About 2.0 miles from the Fuller Bottom Trailhead the trail crosses again to the north side of the river. This is the second of 15 fords that will be necessary between Fuller Bottom and Cane Wash, so don’t discard your stick yet. About ten minutes after the river crossing the trail passes below a small petroglyph panel at the base of the cliffs on the left. Watch carefully as it is easy to miss. Then, after another ten minutes, another river crossing.

The next item of interest is easy to spot: the Sorrel Mule Mine. It is situated about 60 feet above the west side of the river, at the top of a large pile of yellowish tailings just 200 yards below the third river ford. A close look at the area will reveal the rotting timbers of an old log cabin near the mine as well as dozens of rusted tin cans. Copper was briefly extracted from the Sorrel Mule Mine in 1898. Amazingly, the small shaft penetrates some 2000 feet into the mountain.

A mile below the Sorrel Mule Mine you will cross Salt Wash, a wide, sandy bottomed dry wash that enters the San Rafael River Gorge from the south, and 3.1 miles farther you will come to Virgin Spring Canyon. Virgin Spring Canyon is easily the prettiest side canyon in the gorge. It is one of the few canyons that isn’t heavily grazed by cattle, and there is a reliable spring not too far from its entrance. It is an excellent place to make camp for the night and, if time permits do a little exploring. Unfortunately the trail is on the wrong side of the gorge as it passes the mouth of Virgin Spring Canyon, but the river is an easy ford at this point.

Day 2
Before leaving Virgin Spring Canyon take some time to check out the pictographs. The Virgin Spring pictograph panel is located about a quarter of a mile from the mouth of the canyon on its west side.
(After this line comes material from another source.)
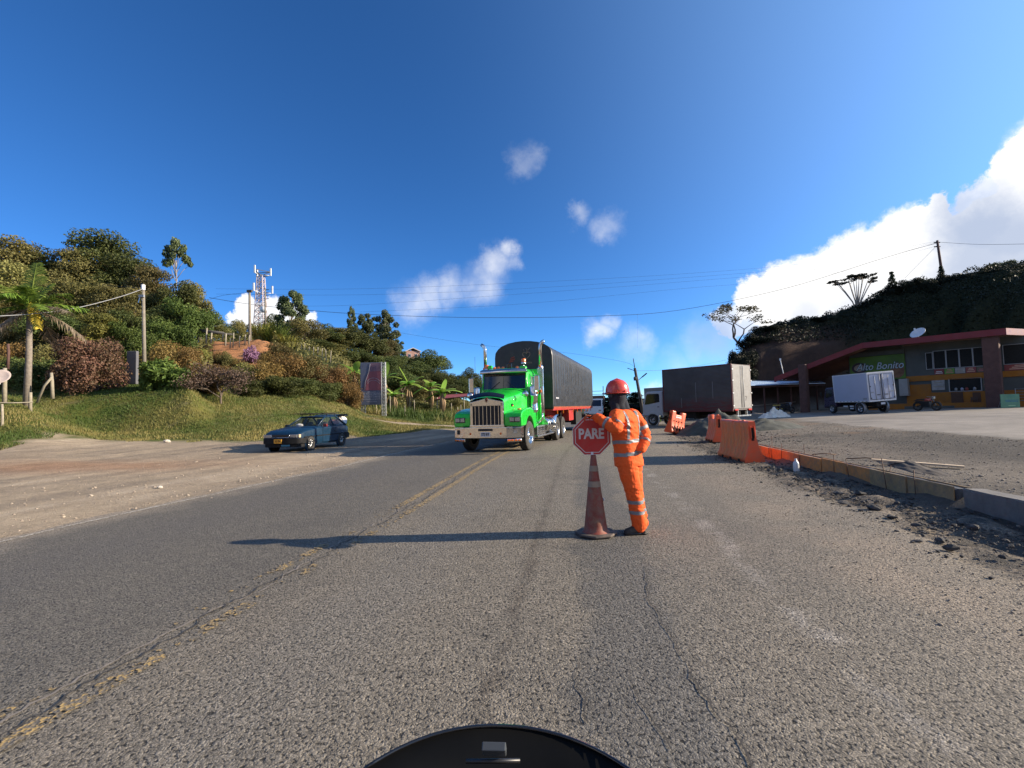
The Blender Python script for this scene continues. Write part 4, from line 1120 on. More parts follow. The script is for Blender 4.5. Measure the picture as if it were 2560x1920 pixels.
pl = MB().span((-.21, -2.045, .36), (.13, -2.025, .52)).build('licence_plate', mat('yellow_plate', (.62, .30, .02), .5), buo, bevel=.005)
text('ITJ 704', .12, m_ink, pl, (-.04, -2.048, .44), (R(90), 0, 0), scale=(.62, 1, 1))
# roof bars and long load rails
rk = MB()
for yy in (.38, 1.0):
    rk.tube([(-.60, yy, 1.36), (-.60, yy, 1.47)], .014, 6); rk.tube([(.60, yy, 1.36), (.60, yy, 1.47)], .014, 6); rk.tube([(-.66, yy, 1.475), (.66, yy, 1.475)], .018, 6)
rk.span((-.58, -.30, 1.485), (-.50, 1.45, 1.515)); rk.span((.46, .2, 1.485), (.56, 1.5, 1.515)); rk.tube([(-.6, -.30, 1.50), (.5, .10, 1.50)], .014, 6); rk.span((-.3, -.2, 1.487), (-.24, 1.5, 1.510))
rk.build('roof_rack', m_matblack, CAR)
# open tailgate, hinged at the rear edge of the roof
tg = MB().loft([[Vector((x, y, z)) for x in np.linspace(-w, w, 5)] for (y, z, w) in ((1.14, 1.37, .56), (1.50, 1.43, .62), (2.02, 1.44, .66), (2.14, 1.37, .66))], closed=False)
tg.loft([[Vector((x, y, z - .04)) for x in np.linspace(-w, w, 5)] for (y, z, w) in ((1.14, 1.37, .56), (1.50, 1.43, .62), (2.02, 1.44, .66), (2.14, 1.37, .66))], closed=False)
tgo = tg.build('tailgate', m_blue, CAR)
MB().tube([(.55, 1.75, .95), (.58, 1.85, 1.40)], .012, 6).build('gas_strut', m_steel, tgo)
# inside
ins = MB()
for s in (-1, 1): ins.box((s * .34, .35, .85), (.46, .12, .55), rot=(R(-12), 0, 0)); ins.box((s * .34, .28, 1.17), (.24, .09, .16))
ins.span((-.68, -.45, .85), (.68, -.15, .95)); ins.span((-.66, .9, .6), (.66, 1.05, 1.0))
ins.build('seats', m_seat, CAR)
MB().lathe([(.17, 0), (.19, .015), (.17, .03)], 16, origin=(.34, -.12, .98)).build('steering_wheel', m_black, CAR)
CAR.location = cp; CAR.rotation_euler = (0, 0, R(-10)); CAR.scale = (1.0, 1.0, 1.0)
# load in the boot (things of their own)
CM = Matrix.Translation(cp) @ Matrix.Rotation(R(-10), 4, 'Z')
m_sack = mat('white_cloth', (.78, .76, .74), .85, bump=.6, bscale=9)
def blob(name, c, r, mtl, seed=0, parent=None, n=14, amp=.12):
    r_ = np.random.default_rng(seed); vs = []; fs = []
    for i in range(n + 1):
        th = math.pi * i / n
        for k in range(n * 2):
            ph = math.pi * k / n
            d = Vector((math.sin(th) * math.cos(ph), math.sin(th) * math.sin(ph), math.cos(th)))
            f = 1 + amp * (float(fbm(d.x * 1.7 + seed, d.y * 1.7 + d.z * 2.3, seed)) - .47) * 3
            vs.append(Vector((c[0] + d.x * r[0] * f, c[1] + d.y * r[1] * f, c[2] + d.z * r[2] * f)))
    m = 2 * n
    for i in range(n):
        for k in range(m): fs.append((i * m + k, i * m + (k + 1) % m, (i + 1) * m + (k + 1) % m, (i + 1) * m + k))
    mb_ = MB(); mb_.add(vs, fs, 0, True); return mb_.build(name, mtl, parent)
bs = blob('white_bundle', CM @ Vector((.38, 1.98, 1.10)), (.26, .26, .27), m_sack, 3); tag(bs, 'large white cloth bundle standing in the open boot of the blue hatchback', 'bundle')
bs = blob('white_bundle', CM @ Vector((.30, 1.72, .95)), (.30, .22, .16), mat('cream_cloth', (.6, .5, .42), .85), 5); tag(bs, 'cream cloth bundle lying in the boot behind the rear side window', 'bundle')
bs = blob('pink_bag', CM @ Vector((.38, 1.28, 1.06)), (.22, .30, .15), mat('pink_plastic_bag', (.55, .28, .24), .5), 6); tag(bs, 'pink bag heaped behind the seats inside the blue hatchback', 'bag')
bs = blob('white_bag', CM @ Vector((-.28, -.28, 1.01)), (.15, .10, .07), m_sack, 8); tag(bs, 'small white bag on the dashboard of the blue hatchback', 'bag')

# ------------------------------------------------------------------ box truck broadside on the lot
def cabover(parent, W, L, H, z0, mtl, yf, sidewin=True):
    """cab nose towards -y, rear at yf; returns the cab"""
    hw = W / 2
    prof = [(yf, z0), (yf - L + .12, z0), (yf - L, z0 + .15), (yf - L + .02, z0 + H * .42), (yf - L + .28, z0 + H * .93), (yf - L + .45, z0 + H), (yf, z0 + H)]
    c = MB().prism(prof, -hw, hw, axis='X').build('cab', mtl, parent, bevel=.05, segs=3)
    ws_ = MB(); a = (yf - L + .03, z0 + H * .47); b = (yf - L + .25, z0 + H * .90)
    ws_.add([Vector((-hw * .88, a[0] - .012, a[1])), Vector((hw * .88, a[0] - .012, a[1])), Vector((hw * .86, b[0] - .012, b[1])), Vector((-hw * .86, b[0] - .012, b[1]))], [(0, 1, 2, 3)])
    ws_.build('windscreen', m_glassd, parent)
    for s in (-1, 1):
        d = MB().span((s * (hw + .001), yf - L + .25, z0 + .12), (s * (hw + .014), yf - .22, z0 + H * .46)).build('door', mtl, parent, bevel=.006)
        MB().prism([(yf - L + .20, z0 + H * .44), (yf - .25, z0 + H * .56), (yf - .25, z0 + H * .86), (yf - .32, z0 + H * .90), (yf - L + .42, z0 + H * .90)], s * (hw + .004), s * (hw + .012), axis='X').build('window', m_glassd, d)
        MB().box((s * (hw + .02), yf - .35, z0 + H * .36), (.02, .16, .05)).build('handle', m_black, d)
        mr = MB().tube([(s * hw, yf - L + .25, z0 + H * .88), (s * (hw + .18), yf - L + .02, z0 + H * .84), (s * (hw + .18), yf - L + .02, z0 + H * .5)], .012, 6).build('mirror', m_black, parent)
        MB().box((s * (hw + .18), yf - L, z0 + H * .68), (.16, .05, .32)).build('mirror_head', m_black, mr, bevel=.02)
        MB().box((s * hw * .72, yf - L - .01, z0 + .28), (.3, .05, .16)).build('headlight', m_lamp, parent, bevel=.02)
    MB().span((-hw, yf - L - .06, z0 - .12), (hw, yf - L + .05, z0 + .12)).build('bumper', mtl, parent, bevel=.03)
    return c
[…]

It is high on the canyon wall, about 15 feet from the ground. The spring is located about 150 yards further up-canyon from the pictographs at the head of the Virgin Spring Box.
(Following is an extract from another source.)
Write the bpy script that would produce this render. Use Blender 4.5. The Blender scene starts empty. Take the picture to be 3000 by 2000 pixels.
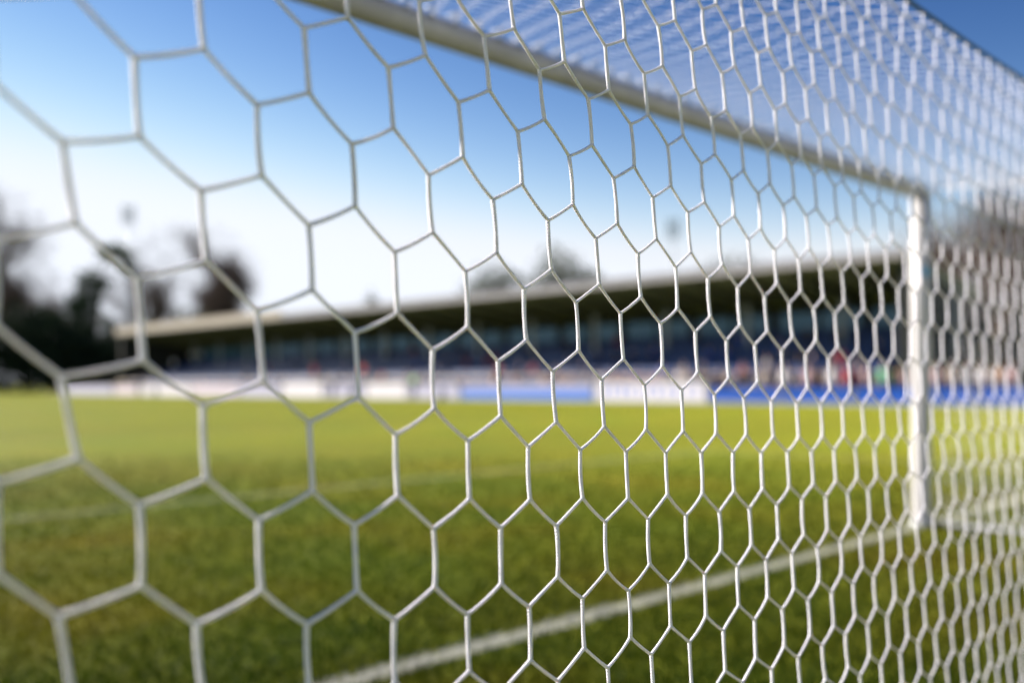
import bpy, math, random
import numpy as np
from mathutils import Vector, Matrix
R = math.radians
C = bpy.context.scene.collection
SC = bpy.context.scene
rnd = random.Random(7)
rng = np.random.default_rng(11)

# ---------------------------------------------------------------- camera
CAM_H = 1.10
cd = bpy.data.cameras.new('camera'); cam = bpy.data.objects.new('camera', cd); C.objects.link(cam)
cam.location = (0, 0, CAM_H); cam.rotation_euler = (R(90), R(0.36), 0)
cd.sensor_width = 36; cd.lens = 33.12; cd.shift_y = 118/3000.0
cd.clip_start = 0.05; cd.clip_end = 3000
cd.dof.use_dof = True; cd.dof.focus_distance = 1.28; cd.dof.aperture_fstop = 1.58
cd.dof.aperture_blades = 0
SC.camera = cam

# ---------------------------------------------------------------- sky, sun, exposure
SUN_EL, SUN_AZ = R(26.2), R(-61.8)          # azimuth from the view axis, minus = left
w = bpy.data.worlds.new('World'); SC.world = w; w.use_nodes = True
nt = w.node_tree; nt.nodes.clear()
sky = nt.nodes.new('ShaderNodeTexSky'); sky.sky_type = 'NISHITA'; sky.sun_disc = False
sky.sun_elevation = SUN_EL; sky.sun_rotation = SUN_AZ; sky.air_density = 1.0; sky.dust_density = 0.0; sky.ozone_density = 3.0
# deep winter blue: each channel of the sky steepened by its own power (a polarised, contrasty sky), same light for everything
bg = nt.nodes.new('ShaderNodeBackground'); bg.inputs['Strength'].default_value = 0.10
wo = nt.nodes.new('ShaderNodeOutputWorld'); sp_ = nt.nodes.new('ShaderNodeSeparateColor'); cb_ = nt.nodes.new('ShaderNodeCombineColor')
nt.links.new(sky.outputs[0], sp_.inputs[0])
EXPO = 1.6
ch_ = []
for i, (ref, gm, top) in enumerate(((.356, 2.95, 1.42), (.55, 2.3, 1.30), (.708, 1.72, 1.16))):
    d_ = nt.nodes.new('ShaderNodeMath'); d_.operation = 'MULTIPLY'; d_.inputs[1].default_value = .1/ref; nt.links.new(sky.outputs[0], sp_.inputs[0]); nt.links.new(sp_.outputs[i], d_.inputs[0])
    q_ = nt.nodes.new('ShaderNodeMath'); q_.operation = 'POWER'; q_.inputs[1].default_value = gm; nt.links.new(d_.outputs[0], q_.inputs[0])
    e_ = nt.nodes.new('ShaderNodeMath'); e_.operation = 'MULTIPLY'; e_.inputs[1].default_value = top/.10/2**EXPO; nt.links.new(q_.outputs[0], e_.inputs[0]); ch_.append(e_.outputs[0])
def least(a_, b_, f_):                         # keep the horizon white, never orange
    m_ = nt.nodes.new('ShaderNodeMath'); m_.operation = 'MULTIPLY'; m_.inputs[1].default_value = f_; nt.links.new(b_, m_.inputs[0])
    n_ = nt.nodes.new('ShaderNodeMath'); n_.operation = 'MINIMUM'; nt.links.new(a_, n_.inputs[0]); nt.links.new(m_.outputs[0], n_.inputs[1]); return n_.outputs[0]
hz_ = nt.nodes.new('ShaderNodeMath'); hz_.operation = 'MAXIMUM'; nt.links.new(ch_[2], hz_.inputs[0]); nt.links.new(ch_[1], hz_.inputs[1])
gch = least(ch_[1], hz_.outputs[0], .95); rch = least(ch_[0], gch, .95)
# brighter veil of air close to the horizon
tc_ = nt.nodes.new('ShaderNodeTexCoord'); sx_ = nt.nodes.new('ShaderNodeSeparateXYZ'); nt.links.new(tc_.outputs['Generated'], sx_.inputs[0]); v_ = sx_.outputs[2]
for op, k_ in (('MAXIMUM', 0.0), ('MULTIPLY', -7.0), ('EXPONENT', None), ('MULTIPLY', .95), ('ADD', 1.0)):
    m_ = nt.nodes.new('ShaderNodeMath'); m_.operation = op; nt.links.new(v_, m_.inputs[0]); v_ = m_.outputs[0]
    if k_ is not None: m_.inputs[1].default_value = k_
for i, (c_, cap) in enumerate(((rch, .95), (gch, 1.0), (hz_.outputs[0], 1.10))):
    # soft shoulder: x / (1 + (x/cap)^4)^(1/4)
    kk = cap/.10/2**EXPO; m_ = nt.nodes.new('ShaderNodeMath'); m_.operation = 'MULTIPLY'; nt.links.new(c_, m_.inputs[0]); nt.links.new(v_, m_.inputs[1]); c_ = q = m_.outputs[0]
    for op, pv_ in (('DIVIDE', kk), ('POWER', 5.0), ('ADD', 1.0), ('POWER', .20)):
        m_ = nt.nodes.new('ShaderNodeMath'); m_.operation = op; m_.inputs[1].default_value = pv_; nt.links.new(q, m_.inputs[0]); q = m_.outputs[0]
    m_ = nt.nodes.new('ShaderNodeMath'); m_.operation = 'DIVIDE'; nt.links.new(c_, m_.inputs[0]); nt.links.new(q, m_.inputs[1]); nt.links.new(m_.outputs[0], cb_.inputs[i])
nt.links.new(cb_.outputs[0], bg.inputs['Color']); nt.links.new(bg.outputs[0], wo.inputs['Surface'])
sd = bpy.data.lights.new('sun', 'SUN'); sun = bpy.data.objects.new('sun', sd); C.objects.link(sun)
sd.energy = 5.0; sd.angle = R(0.5); sd.color = (1.0, 0.93, 0.84)
sdir = Vector((math.sin(SUN_AZ)*math.cos(SUN_EL), math.cos(SUN_AZ)*math.cos(SUN_EL), math.sin(SUN_EL)))
sun.rotation_euler = sdir.to_track_quat('Z', 'Y').to_euler(); sun.location = (-30, 20, 30)
SC.view_settings.view_transform = 'Standard'; SC.view_settings.look = 'None'
SC.view_settings.exposure = EXPO; SC.view_settings.gamma = 1.0
SC.render.engine = 'CYCLES'; SC.cycles.use_denoising = True
SC.cycles.max_bounces = 6; SC.cycles.sample_clamp_indirect = 8

# ---------------------------------------------------------------- pitch frame: t runs along the goal line, p into the pitch
TH = R(45.4); DX, DY = math.sin(TH), math.cos(TH)
GOAL_P = 2.886; T0, T1 = -0.15, 7.17
def G(t, p, z=0.0): return Vector((DX*t - DY*p, DY*t + DX*p, z))
def Gn(a):                                    # numpy (n,3) t,p,z -> world
    a = np.asarray(a, float); o = np.empty_like(a)
    o[:, 0] = DX*a[:, 0] - DY*a[:, 1]; o[:, 1] = DY*a[:, 0] + DX*a[:, 1]; o[:, 2] = a[:, 2]
    return o
GROT = math.atan2(DY, DX)
def p_at(px, t):                              # where a sight line meets the plane t = const
    u = (px-1500)/2760.0
    return t*(DX-DY*u)/(DY+DX*u)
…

From the mouth of Virgin Spring Canyon the trail continues down the San Rafael River for a mile or so before coming to the next point of interest, the Little Grand Canyon. This is the deepest part of the gorge, a three-mile stretch of river that lies just below the Wedge Overlook. There is also another interesting panel of pictographs near the end of the Little Grand Canyon that you may want to see before continuing.

About 3.0 miles from the mouth of Virgin Spring Canyon the river swings north in order to get around a large finlike protrusion in the streambed. The pictographs lie on the west side of this fin, just below the highest point on the obstacle and above the point where the river meanders closest to the western side of its base. Look for a clearly visible window in the sandstone fin high above the trail. The pictograph panel is to the right of the window at the base of the Wingate Sandstone cliffs.

Beyond the pictographs the trail continues north for 0.5 mile and then swings south toward the mouth of Cane Wash, where there are still more pictographs to be seen. The Cane Wash Pictographs are just above the sandy canyon floor in a small alcove, about 100 yards from the river on the east side of Cane Wash.

From Cane Wash to the campground the trail is well used by day hikers. The trail stays on the south side of the river for the remainder of the hike; hence no more crossings are necessary. After about 3 more miles the valley widens and the vegetation is again dominated by tamarisk trees. 1.5 miles from the end you will encounter another jeep road which you can take if you prefer, although the trail along the river is more interesting. The jeep road joins Buckhorn Wash Road 0.4 mile south of the San Rafael Campground.